Ryan Holiday includes three sentences in his book Ego is the Enemy which he calls a mantra, “Not to aspire or seek out of ego. To have success without ego. To push  through failure with strength, not ego.” Holiday reads a lot, and this mantra that he has developed comes from the lessons he has learned from truly great men and women. He explains that everyone faces challenges and great difficulties in their lives, and that without checking ones ego, no one can rise to the top or become the best that they can be.

 

Aspiring and seeking out of ego is the drive to be better than others and the drive to be recognized for selfish reasons. There is a difference between being great at a what we do and pursuing greatness because we want to fully apply ourselves and bring the best version of ourselves to our lives versus trying to be great to show off. When we recognize that the praise of others is hollow and that our value as a person is based on more than what we accomplish and what awards other people give us, we can be more authentic, build a life based on relationships, and find more fulfillment.

 

For the ego, success is defined by what other people want and what other people think is impressive. The ego clamors for attention and status, constantly trying to one-up everyone else. The ego wants to be the best, to show off the best car, to show off the biggest house, and to flaunt what one has achieved. For the ego, what brings success is not as important as the attention and adulation that success brings. Achieving success without ego requires that we focus on solving problems in our lives and in the lives of others. We may become financially well off, but that is never the purpose and is not what defines our success. Great people find success by aligning themselves and their mission so that they can perform their best and make a meaningful impact wherever they are.

 

The ego fears failure because anything less than a perfect outcome takes away from the legitimacy of the ego. Any imperfection, flaw, or vulnerability is a potential crack in the shell of the ego, and as a result those who become successful with their ego will deflect all criticism and place the blame for failure elsewhere, so that it cannot damage the ego. If you do not bring ego with you on your journey, then you can embrace failure in a way that helps you learn, grow, and become stronger.
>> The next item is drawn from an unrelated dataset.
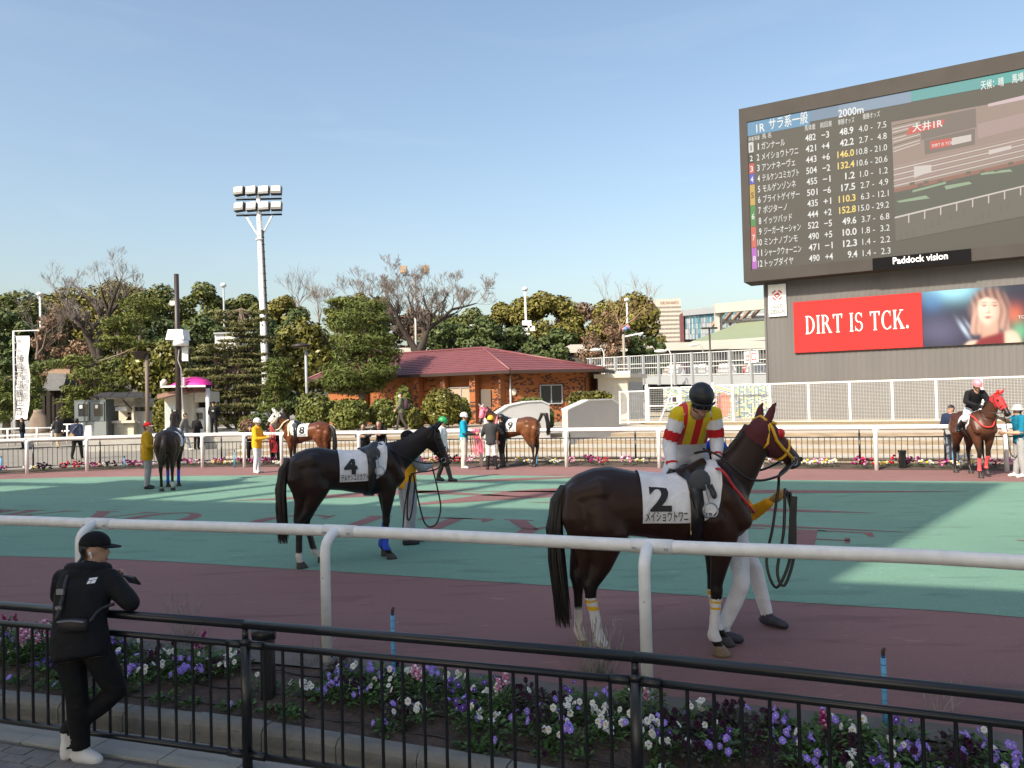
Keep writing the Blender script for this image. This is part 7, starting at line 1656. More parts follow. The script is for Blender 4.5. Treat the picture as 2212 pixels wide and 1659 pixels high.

The ego is fearful of mistakes and of being seen making mistakes, but when we push the ego aside we actually look closely to identify even our small mistakes to see opportunities where we can make improvements and grow.

 

Holiday’s mantra is a quick guide to finding a balanced pathway toward success. At each step the ego throws us off and opens us up to exploitation, fear, and distortion. We cannot aim toward a future driven by what we think will impress others, unless we want to live in a world where we never feel fulfilled. We cannot bring ego with us on our quest for success, or we will only find a finish line that continually moves back as we approach it and an appetite to show off that can never be satisfied. When we do fail, which we will at some point, our ego will deflect the failure from ourselves and undoubtedly damage relationships and the organizations we have been using as vessels for success. This is why recognizing and abandoning the ego (or at least trying to keep it from being our main driver) is important if we wish to have a fulfilling life that makes a difference in the world.